• EXERCISE AIM: Everything from the first line down to the line containing "mb.build('room', MT['wall_in'], house)" is to be retyped exactly, both ends included, with pictures left out.

• SUPPLIED MATERIAL:
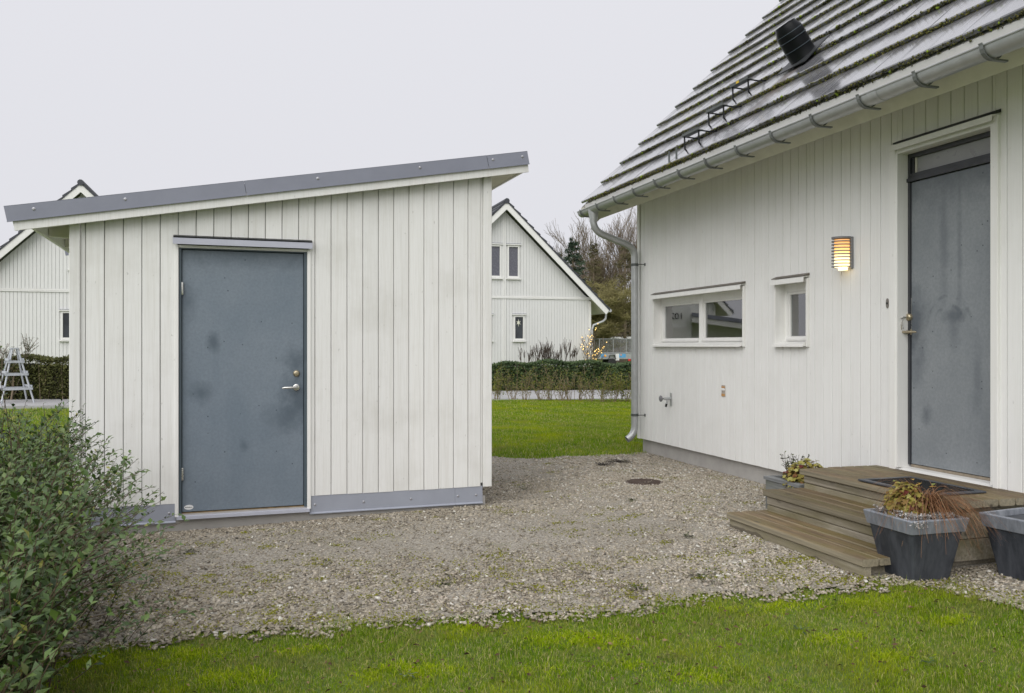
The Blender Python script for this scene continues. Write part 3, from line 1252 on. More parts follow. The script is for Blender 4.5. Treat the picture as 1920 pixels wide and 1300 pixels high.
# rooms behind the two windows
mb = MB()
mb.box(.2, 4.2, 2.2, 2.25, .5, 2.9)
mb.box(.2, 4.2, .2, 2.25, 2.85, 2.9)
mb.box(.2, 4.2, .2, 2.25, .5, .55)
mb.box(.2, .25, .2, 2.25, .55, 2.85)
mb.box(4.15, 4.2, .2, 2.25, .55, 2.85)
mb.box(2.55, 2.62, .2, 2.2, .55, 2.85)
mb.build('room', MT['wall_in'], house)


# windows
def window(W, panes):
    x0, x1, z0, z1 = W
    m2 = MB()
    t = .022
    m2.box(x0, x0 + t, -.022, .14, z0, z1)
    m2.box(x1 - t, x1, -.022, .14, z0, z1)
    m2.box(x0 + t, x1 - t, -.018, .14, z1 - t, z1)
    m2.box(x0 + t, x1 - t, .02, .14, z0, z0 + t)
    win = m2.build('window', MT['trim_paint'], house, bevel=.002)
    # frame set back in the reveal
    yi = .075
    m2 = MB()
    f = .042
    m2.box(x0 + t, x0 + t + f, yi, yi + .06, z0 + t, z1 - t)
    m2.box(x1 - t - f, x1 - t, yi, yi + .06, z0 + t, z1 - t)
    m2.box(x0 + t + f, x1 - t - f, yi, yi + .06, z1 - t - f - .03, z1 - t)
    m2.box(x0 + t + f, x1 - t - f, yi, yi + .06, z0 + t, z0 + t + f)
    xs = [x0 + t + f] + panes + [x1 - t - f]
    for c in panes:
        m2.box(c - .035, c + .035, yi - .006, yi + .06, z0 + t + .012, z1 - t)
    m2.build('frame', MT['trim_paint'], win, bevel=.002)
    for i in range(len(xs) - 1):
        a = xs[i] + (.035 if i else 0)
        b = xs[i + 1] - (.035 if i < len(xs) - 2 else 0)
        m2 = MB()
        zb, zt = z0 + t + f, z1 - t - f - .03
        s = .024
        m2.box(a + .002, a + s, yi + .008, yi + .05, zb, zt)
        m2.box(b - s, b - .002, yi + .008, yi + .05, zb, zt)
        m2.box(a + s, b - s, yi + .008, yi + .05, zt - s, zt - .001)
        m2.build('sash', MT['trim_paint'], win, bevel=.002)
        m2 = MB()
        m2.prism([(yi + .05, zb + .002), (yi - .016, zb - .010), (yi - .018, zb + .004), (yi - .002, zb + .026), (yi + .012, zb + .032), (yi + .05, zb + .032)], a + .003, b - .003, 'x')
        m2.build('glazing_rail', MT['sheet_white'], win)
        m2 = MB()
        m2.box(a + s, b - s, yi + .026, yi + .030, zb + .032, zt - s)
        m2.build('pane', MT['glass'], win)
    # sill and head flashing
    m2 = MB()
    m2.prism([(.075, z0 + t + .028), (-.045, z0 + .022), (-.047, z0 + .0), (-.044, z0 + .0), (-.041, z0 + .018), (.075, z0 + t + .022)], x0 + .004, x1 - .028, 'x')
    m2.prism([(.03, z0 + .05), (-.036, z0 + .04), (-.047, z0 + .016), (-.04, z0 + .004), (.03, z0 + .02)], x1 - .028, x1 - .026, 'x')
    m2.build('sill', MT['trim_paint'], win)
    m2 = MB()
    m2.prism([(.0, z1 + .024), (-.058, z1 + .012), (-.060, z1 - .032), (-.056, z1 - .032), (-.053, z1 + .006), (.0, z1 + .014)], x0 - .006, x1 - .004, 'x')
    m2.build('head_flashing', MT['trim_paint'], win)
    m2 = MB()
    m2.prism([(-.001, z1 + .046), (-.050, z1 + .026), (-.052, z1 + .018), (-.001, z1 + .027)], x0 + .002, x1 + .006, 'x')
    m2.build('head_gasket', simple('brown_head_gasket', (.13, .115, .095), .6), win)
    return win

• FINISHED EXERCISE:
The Blender Python script for this scene continues. Write part 3, from line 1252 on. More parts follow. The script is for Blender 4.5. Treat the picture as 1920 pixels wide and 1300 pixels high.
# rooms behind the two windows
mb = MB()
mb.box(.2, 4.2, 2.2, 2.25, .5, 2.9)
mb.box(.2, 4.2, .2, 2.25, 2.85, 2.9)
mb.box(.2, 4.2, .2, 2.25, .5, .55)
mb.box(.2, .25, .2, 2.25, .55, 2.85)
mb.box(4.15, 4.2, .2, 2.25, .55, 2.85)
mb.box(2.55, 2.62, .2, 2.2, .55, 2.85)
mb.build('room', MT['wall_in'], house)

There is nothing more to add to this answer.